Cristeena Chitrakar: Nepal Remembered (guest blog)

This week we were delighted to host a photo exhibition and talk, followed by book signing of Nepal Remembered with author Cristeena Chitrakar.

For those unable to join us on the night, the full talk can be viewed on our YouTube channel:



Cristeena also kindly agreed to write a guest post for the blog, which we hope you enjoy!


My last name Chitrakar translates to painter and I come from a family of artists. Growing up I was always asked if I would follow my ancestors footsteps as painters and photographers. However, I was more captivated by the stories behind the images. I am surrounded in my house by photographs – but they are pictures of people who were not my relatives, palaces that were not my family home, and images of culture and landscape that were changing before my eyes. I wanted to share these stories and to capture them in a way that honored my family’s legacy and what better way to record this than through a book.





Nepal Remembered: Historical images from Dirgha Man and Ganesh Man Chitrakar is the result of their achievements. It illustrates the dialogue between the photographer and his subject and captures an era that has already gone, revealed in the photographs. Dirgha Man, my great grandfather, was known to be a very talented painter. When Prime Minister Chandra Shamsher happened to notice a medallion painted by him, he immediately hired him. When photography was introduced to Nepal in the late 1800s, Dirgha Man added it to his visual repertoire. Photography was the preferred medium as it was easier and faster to capture than paintings. He accompanied Prime Minister Chandra Shamsher in his entourage to England in 1908. From there he brought a camera which he used for the majority of his life in the palace documenting Prime Minister Chandra Shamsher and subsequent Prime Ministers, their achievements, families, ceremonies and palaces. Photography was accessible to the privileged few and besides documenting the Rana pomp and glamour, the photographs of daily ordinary life, and landscape that Dirgha Man took, give us a rare glimpse of life at that time. The proliferation of images from this era is unprecedented and many examples are included in the book.


When Dirgha Man retired around the mid 1940s, his son Ganesh Man took over his position as a court photographer. He only worked for a few years with the Ranas until 1951 when the rule ended. He then worked for USAID and UNESCO extensively documenting development work, landscape and monuments throughout Nepal. By the time Ganesh Man opened a photo studio in the 70s, photography was no longer used only by the elite. Photography was a modern medium and people expressed and captured their own ideas of what it meant to be modern citizens.


Dirgha Man and Ganesh Man’s photographs captured the shift in the use of photography.

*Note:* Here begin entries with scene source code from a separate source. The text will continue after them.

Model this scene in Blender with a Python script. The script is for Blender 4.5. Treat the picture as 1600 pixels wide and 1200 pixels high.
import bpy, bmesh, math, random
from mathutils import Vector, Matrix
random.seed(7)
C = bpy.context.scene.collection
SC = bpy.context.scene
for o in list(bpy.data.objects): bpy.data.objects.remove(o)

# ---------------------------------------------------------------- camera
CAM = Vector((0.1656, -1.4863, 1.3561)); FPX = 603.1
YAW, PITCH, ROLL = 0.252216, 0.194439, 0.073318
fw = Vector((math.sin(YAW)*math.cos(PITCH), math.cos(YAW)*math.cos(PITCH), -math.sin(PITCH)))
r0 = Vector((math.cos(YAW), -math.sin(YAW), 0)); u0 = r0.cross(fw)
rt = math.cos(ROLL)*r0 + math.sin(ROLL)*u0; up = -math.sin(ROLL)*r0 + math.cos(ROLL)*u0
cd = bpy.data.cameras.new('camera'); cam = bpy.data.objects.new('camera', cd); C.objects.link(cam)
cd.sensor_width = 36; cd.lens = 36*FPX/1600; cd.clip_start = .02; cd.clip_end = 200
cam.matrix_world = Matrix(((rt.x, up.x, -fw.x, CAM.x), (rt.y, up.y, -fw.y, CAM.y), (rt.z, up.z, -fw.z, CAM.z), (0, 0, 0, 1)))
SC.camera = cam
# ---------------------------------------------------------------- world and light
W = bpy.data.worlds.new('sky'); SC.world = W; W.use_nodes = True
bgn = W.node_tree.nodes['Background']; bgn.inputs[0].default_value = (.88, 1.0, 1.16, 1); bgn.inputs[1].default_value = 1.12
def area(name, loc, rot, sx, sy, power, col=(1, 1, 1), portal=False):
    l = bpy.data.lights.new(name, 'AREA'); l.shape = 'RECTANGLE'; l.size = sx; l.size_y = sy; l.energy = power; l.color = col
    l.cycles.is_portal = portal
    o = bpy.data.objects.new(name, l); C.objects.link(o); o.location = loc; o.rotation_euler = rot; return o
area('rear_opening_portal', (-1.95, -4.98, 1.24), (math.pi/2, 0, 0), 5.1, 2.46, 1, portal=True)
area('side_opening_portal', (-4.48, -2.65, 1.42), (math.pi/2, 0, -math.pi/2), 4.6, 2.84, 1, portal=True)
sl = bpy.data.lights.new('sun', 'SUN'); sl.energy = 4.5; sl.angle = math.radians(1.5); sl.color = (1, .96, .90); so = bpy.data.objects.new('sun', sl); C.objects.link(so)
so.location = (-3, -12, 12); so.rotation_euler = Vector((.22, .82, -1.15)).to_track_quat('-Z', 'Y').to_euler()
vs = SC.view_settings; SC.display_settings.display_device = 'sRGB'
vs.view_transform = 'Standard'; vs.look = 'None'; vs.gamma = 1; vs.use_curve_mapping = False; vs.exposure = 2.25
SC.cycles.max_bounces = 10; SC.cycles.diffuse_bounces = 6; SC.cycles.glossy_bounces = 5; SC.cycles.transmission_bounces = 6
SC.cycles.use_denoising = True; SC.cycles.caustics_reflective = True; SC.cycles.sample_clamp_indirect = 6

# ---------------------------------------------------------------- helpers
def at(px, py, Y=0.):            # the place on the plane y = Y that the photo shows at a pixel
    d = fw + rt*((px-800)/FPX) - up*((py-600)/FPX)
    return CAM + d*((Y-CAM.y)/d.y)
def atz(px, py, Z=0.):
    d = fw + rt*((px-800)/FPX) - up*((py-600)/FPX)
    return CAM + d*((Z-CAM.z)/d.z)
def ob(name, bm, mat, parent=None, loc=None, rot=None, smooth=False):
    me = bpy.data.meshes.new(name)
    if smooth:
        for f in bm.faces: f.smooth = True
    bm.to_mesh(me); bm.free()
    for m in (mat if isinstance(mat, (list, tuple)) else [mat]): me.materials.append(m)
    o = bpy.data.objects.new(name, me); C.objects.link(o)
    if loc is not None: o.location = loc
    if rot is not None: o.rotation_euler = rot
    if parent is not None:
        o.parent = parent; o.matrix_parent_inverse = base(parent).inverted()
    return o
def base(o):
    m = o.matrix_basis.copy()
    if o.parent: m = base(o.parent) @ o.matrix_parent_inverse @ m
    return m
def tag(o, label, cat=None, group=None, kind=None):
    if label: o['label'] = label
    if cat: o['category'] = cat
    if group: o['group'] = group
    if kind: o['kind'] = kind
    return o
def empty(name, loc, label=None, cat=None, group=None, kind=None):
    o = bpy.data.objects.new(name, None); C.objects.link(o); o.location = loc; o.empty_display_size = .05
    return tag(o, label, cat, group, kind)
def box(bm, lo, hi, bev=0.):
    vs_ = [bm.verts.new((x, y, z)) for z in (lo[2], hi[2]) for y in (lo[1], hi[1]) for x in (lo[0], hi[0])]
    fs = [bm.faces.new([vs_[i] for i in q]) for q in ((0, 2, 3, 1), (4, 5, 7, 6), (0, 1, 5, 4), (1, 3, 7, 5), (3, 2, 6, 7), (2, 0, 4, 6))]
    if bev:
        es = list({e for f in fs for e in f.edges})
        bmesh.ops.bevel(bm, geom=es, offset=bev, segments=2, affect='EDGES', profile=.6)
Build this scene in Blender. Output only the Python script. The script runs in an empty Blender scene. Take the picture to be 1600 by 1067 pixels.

They show how it progressed from the restrictive Rana period, when access to the outside world and photography was limited to the privileged few, to the post-Rana era when photography took on a different shape in the private and public sphere. It demonstrates how the state, international agencies and the public adopted photography to tell a national story of progress. These images document the shift from portraits and political pomp, to photographs of development, the land and the people.


The Chitrakar family history is intertwined with Nepal’s political history. As painters, photographers, and cameramen through the generations, we have made important contributions. Keeping within the tradition of artists, the needs of the state, and changes in technology, my family moved from painting to photography and then to videography. My father worked as a cameraman for the national television station and is also a third-generation photographer. My brother follows in his forefathers’ footsteps as a fourth-generation photographer. Similar to the photographers preserving a heritage, I, as an art historian, continue my family’s tradition not as a visual documentarian but as a documentor of the culture around photographs. I see this as a continuing legacy. As serendipity would have it, Digha Man and Prime Minister Chandra share a common descendent – my son Samay. I’m sure the irony would not have been lost on either men had they known this future all those years ago when one was taking the photograph of the other!


After countless hours of selecting photographs out of more than 5000, the images in the book give a good glimpse of our entire collection. It goes beyond the opulence of court life, glamorous clothes and grandeur of the palaces, and reveals the non-court life as a part of history. These images span about 100 years exploring all aspects of life: from rulers to common people, official functions and public ceremonies to everyday culture and religious heritage. Each photograph has an accompanying text identifying people, places, and events. However, dating the photographs has been a challenge, particularly those of landscapes. In cases where the dates of the event cannot be corroborated, a date range is mentioned rather than a specific date. After much research I have tried my best to include as much information as I could find about each image. My hope with the book is that the unknown subjects in the photos can be identified by their contemporary relatives so we can preserve their stories too. This collection is not only my family’s heritage but also an account of Nepal’s history. I hope that Nepal Remembered will give these photographs a new life and inspire further research.